Szykowny is a methodical, calculating man. A local sports announcer invited him to appear on his program and asked: "Matt, as one of the outstanding quarterbacks in the nation, what do you think your chances are this year?"

Szykowny eyed the announcer coolly and then replied: "Of what?"

DICK SHINER, MARYLAND: On his first play as a sophomore last year, Dick Shiner threw a 46-yard pass to help Maryland beat SMU 14-6. Shiner finished the season with 921 yards gained, one of the best records in the nation. This year, after three games, all of which Maryland has won, Shiner is leading all quarterbacks in yards gained passing. Says Coach Tom Nugent: "He's the best passer I've seen in 21 years of coaching."

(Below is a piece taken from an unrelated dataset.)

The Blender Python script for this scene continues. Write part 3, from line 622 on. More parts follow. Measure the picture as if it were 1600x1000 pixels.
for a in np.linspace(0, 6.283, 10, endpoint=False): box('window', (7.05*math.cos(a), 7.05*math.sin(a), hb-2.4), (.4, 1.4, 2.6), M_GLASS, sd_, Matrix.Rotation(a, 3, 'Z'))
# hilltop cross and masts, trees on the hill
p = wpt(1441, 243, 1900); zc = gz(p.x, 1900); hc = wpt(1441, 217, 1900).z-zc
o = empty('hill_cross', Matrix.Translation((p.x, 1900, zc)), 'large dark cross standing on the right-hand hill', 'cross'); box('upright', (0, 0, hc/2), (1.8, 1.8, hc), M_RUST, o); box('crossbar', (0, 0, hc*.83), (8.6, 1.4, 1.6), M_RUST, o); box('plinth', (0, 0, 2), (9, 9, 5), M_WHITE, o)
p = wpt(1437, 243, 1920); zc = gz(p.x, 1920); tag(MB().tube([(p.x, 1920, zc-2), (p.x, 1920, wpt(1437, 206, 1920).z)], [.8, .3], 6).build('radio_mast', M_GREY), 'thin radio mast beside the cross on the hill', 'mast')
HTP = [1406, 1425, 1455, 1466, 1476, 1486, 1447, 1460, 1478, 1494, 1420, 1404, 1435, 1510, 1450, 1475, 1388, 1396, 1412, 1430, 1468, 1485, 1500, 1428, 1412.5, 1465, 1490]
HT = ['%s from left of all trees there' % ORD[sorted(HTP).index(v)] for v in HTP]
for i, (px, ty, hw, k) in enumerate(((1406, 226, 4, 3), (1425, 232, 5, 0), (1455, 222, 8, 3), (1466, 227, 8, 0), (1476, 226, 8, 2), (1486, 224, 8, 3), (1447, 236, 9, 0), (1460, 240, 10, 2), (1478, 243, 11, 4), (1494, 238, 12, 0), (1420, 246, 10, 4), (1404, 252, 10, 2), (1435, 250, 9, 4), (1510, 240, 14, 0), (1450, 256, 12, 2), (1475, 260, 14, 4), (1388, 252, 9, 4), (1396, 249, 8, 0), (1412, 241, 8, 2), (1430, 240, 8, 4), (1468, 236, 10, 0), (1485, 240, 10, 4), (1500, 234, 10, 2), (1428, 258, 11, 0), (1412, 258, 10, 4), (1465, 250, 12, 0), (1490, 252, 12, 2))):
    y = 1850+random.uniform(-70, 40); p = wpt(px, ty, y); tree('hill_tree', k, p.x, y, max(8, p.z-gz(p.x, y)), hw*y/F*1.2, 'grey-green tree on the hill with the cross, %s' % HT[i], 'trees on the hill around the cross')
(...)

Shiner is 20 years old, 6 feet tall and weighs 195 pounds. He comes from Lebanon, Pa. and is majoring in marketing. He resembles Mickey Mantle, and is regarded with similar awe on the Maryland campus. Coaches respect his willingness to accept orders from the bench. "If I told him to take three steps back and fall down, he'd do it," says Nugent. Shiner throws both short and long passes effectively. If he has a fault, it is that he throws the ball so hard—he is nicknamed "the rifleman"—that receivers sometimes drop sure completions. One Shiner pass split the palm of an end's hand and put him out for weeks. But with Maryland winning as it is, and Shiner completing a majority of his passes, his coaches wouldn't dream of changing his style, even if he used up a dozen ends.

There also are a couple of sophomore quarterbacks who have already kicked up their heels in this young season. Alabama, one of this year's top teams, is run by Joe Namath, age 19. And Tom Myers of Northwestern completed 20 of 24 passes in his first game to tie a record held by Otto Graham. You can't do much better than that.